Europäer ringen um Ölembargo gegen Russland
Deutschland will ein EU-Ölembargo gegen Russland nach anfänglicher Skepsis mittragen, Ungarn droht dagegen mit einem Veto: Bei einem Sondertreffen der EU-Energieminister in Brüssel zeichnete sich am Montag noch kein Konsens über das sechste Sanktionspaket gegen Moskau ab, das die EU-Kommission in Kürze auf den Weg bringen will. Bundeswirtschaftsminister Robert Habeck (Grüne) stimmte die Verbraucher indes auf weiter steigende Kraftstoffpreise ein.

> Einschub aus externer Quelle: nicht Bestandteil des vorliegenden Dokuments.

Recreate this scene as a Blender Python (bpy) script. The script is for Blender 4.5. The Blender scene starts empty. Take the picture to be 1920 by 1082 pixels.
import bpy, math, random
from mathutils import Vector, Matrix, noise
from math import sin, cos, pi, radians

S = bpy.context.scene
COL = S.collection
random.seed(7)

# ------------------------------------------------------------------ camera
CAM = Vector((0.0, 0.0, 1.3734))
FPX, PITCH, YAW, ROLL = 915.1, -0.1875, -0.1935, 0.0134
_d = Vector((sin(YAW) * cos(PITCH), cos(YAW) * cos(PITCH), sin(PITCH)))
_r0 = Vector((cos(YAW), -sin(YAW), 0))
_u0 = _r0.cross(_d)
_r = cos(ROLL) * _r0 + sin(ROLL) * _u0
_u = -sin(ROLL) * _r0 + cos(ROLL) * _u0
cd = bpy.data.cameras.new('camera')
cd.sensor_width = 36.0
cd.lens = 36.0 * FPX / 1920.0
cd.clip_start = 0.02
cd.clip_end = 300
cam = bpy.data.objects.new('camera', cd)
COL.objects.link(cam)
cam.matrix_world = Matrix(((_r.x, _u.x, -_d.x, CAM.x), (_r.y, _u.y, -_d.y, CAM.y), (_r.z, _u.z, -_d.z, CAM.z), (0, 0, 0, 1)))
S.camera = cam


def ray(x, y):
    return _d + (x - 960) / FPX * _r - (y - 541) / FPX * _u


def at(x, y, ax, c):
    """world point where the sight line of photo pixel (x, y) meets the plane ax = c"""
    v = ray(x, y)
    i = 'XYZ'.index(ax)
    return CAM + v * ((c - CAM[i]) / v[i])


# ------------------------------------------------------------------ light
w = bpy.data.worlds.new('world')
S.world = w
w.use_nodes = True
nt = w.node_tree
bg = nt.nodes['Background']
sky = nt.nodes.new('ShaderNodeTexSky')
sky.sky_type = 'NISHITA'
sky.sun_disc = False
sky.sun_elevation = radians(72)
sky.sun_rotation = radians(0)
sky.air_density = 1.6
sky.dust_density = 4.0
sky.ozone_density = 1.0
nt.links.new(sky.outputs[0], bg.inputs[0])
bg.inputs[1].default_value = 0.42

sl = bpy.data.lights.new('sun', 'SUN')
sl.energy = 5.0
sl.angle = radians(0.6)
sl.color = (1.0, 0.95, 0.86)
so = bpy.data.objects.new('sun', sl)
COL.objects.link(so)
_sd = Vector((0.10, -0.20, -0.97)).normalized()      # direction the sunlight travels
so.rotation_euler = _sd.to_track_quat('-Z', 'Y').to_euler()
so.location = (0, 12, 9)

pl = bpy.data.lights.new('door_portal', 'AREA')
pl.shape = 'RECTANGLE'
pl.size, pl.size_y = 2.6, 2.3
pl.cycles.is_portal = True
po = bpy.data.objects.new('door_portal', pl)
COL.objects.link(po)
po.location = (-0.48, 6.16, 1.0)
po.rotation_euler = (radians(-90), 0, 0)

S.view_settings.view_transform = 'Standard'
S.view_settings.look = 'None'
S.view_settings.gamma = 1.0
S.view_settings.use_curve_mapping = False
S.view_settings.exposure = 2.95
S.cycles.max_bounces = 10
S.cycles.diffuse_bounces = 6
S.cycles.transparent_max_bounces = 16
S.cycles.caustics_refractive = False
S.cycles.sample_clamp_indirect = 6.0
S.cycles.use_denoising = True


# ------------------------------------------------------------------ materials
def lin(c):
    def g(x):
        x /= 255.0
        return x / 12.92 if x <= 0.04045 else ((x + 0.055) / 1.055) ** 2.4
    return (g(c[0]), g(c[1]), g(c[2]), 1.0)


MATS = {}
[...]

EU-Energiekommissarin Kadri Simson sprach von einem "Schlüsselmoment für den europäischen Energiesektor". Dem Vernehmen nach will die EU-Kommission die neuen Strafmaßnahmen gegen Moskau am Dienstag auf ihrer Sitzung in Straßburg auf den Weg bringen. Danach wolle Kommissionspräsidentin Ursula von der Leyen weitere Details bekannt geben, sagte Simson.
Habeck rief skeptische EU-Länder wie Ungarn zu einem raschen Ausstieg aus russischem Öl und Gas auf. Die Solidarität mit der Ukraine gebiete es, fossile Energieträger aus Russland "schnell und drastisch zu reduzieren", sagte er in Brüssel.
Ungarn lehnt einen Importstopp für russisches Öl und Gas allerdings ab. Der Anfang April wiedergewählte Regierungschef Viktor Orban will das Thema Diplomaten zufolge auf dem EU-Gipfel in Brüssel Ende Mai diskutieren. Alle Sanktionen erfordern einen einstimmigen Beschluss der Mitgliedstaaten.
Polen forderte dagegen einen sofortigen Importstopp. "Nun ist die Stunde für ein Ölembargo gekommen", sagte Umwelt- und Klimaministerin Anna Moskwa in Brüssel. "Gas ist dann der zweite Schritt." Polen gilt in der Frage eines Energieembargos als der engste Verbündete der Ukraine.
Andere EU-Länder warnen vor kostspieligen Folgen auch in Europa. Damit würden die Kraftstoffpreise weiter in die Höhe schießen, heißt es etwa aus Spanien, Portugal, Italien oder Griechenland. Diese Länder dringen auf eine längere Übergangsfrist, um Alternativen zu russischem Öl zu finden.
Auch Habeck sagte in Brüssel, ohne Folgen für die eigene Wirtschaft sei ein Ausstieg aus russischem Öl nicht machbar. Ein solcher Schritt bedeute eine "höhere Inflation, höhere Energiepreise und eine Belastung der Wirtschaft". In Berlin hatte er zuvor betont, ein Ölembargo sei für Deutschland als wirtschaftlich starkes Land dennoch "tragbar".
Deutschland hat seine Abhängigkeit von russischem Öl und Gas nach Darstellung der Bundesregierung zuletzt deutlich reduziert. Beim Öl etwa sei der Anteil von 35 Prozent vor dem Krieg auf zuletzt zwölf Prozent gesenkt worden, bekräftigte Habeck. Zuletzt bezog die EU mehr als ein Viertel ihres Mineralöls aus Russland.
Frankreich als amtierender Ratsvorsitzender hatte das Ministertreffen als Reaktion auf den russischen Gaslieferstopp für Polen und Bulgarien am vergangenen Mittwoch einberufen. Die französische Umweltministerin Barbara Pompili verurteilte den "einseitigen und brutalen" Schritt.
EU-Energiekommissarin Simson warf dem russischen Präsidenten Wladimir Putin vor, mit der Forderung nach Gaszahlungen in Rubel die EU "spalten" zu wollen. Habeck warnte, wenn Russland die Mitgliedsländer wirklich zwingen wolle, die Lieferungen nicht mehr in Euro zu bezahlen, "dann werden sie auch anderen Ländern den Gashahn abstellen". Auch Deutschland müsse damit rechnen.